Many states have created new definitions of student success. (See Redefining Student Success: Profile of a Graduate). I think some of the most interesting work is coming from South Carolina. They started with a profile of the South Carolina Graduate organized around world-class knowledge, world-class skills, and life & career characteristics.

They have been working over the past year to create a set of 12 common competencies: use sources, lead inquiry, design solutions, express ideas, reason quantitatively, read critically, navigate conflict, learn independently, lead teams, develop networks, sustain wellness, engage as a citizen. From what I understand, there are a handful of districts prototyping the competencies.  With these competencies as a starting point, they have a significant head start in the transition to a competency-based education system. (You can see more detailed versio of South Carolina competencies here.)
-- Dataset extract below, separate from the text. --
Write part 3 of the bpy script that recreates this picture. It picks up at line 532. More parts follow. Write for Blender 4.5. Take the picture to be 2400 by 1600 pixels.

In the next article about inspirations for competency education from the NZ education system, I’ll look at the issue of a policy infrastructure of levels that connect the primary, secondary, and tertiary systems. In the meantime, think about what it might mean if we were able to organize the key competencies into a set of developmental bands. Given that we think of everything through age-based grades, these would be multi-year bands, as year by year is too granular for actually assessing growth in competencies such as thinking or relating to others. How might we think of what we would want students to be able to do at key transition points that would stretch from young adulthood to early elementary? What if we had language to talk about developmental phases rather than reducing everything to grade level?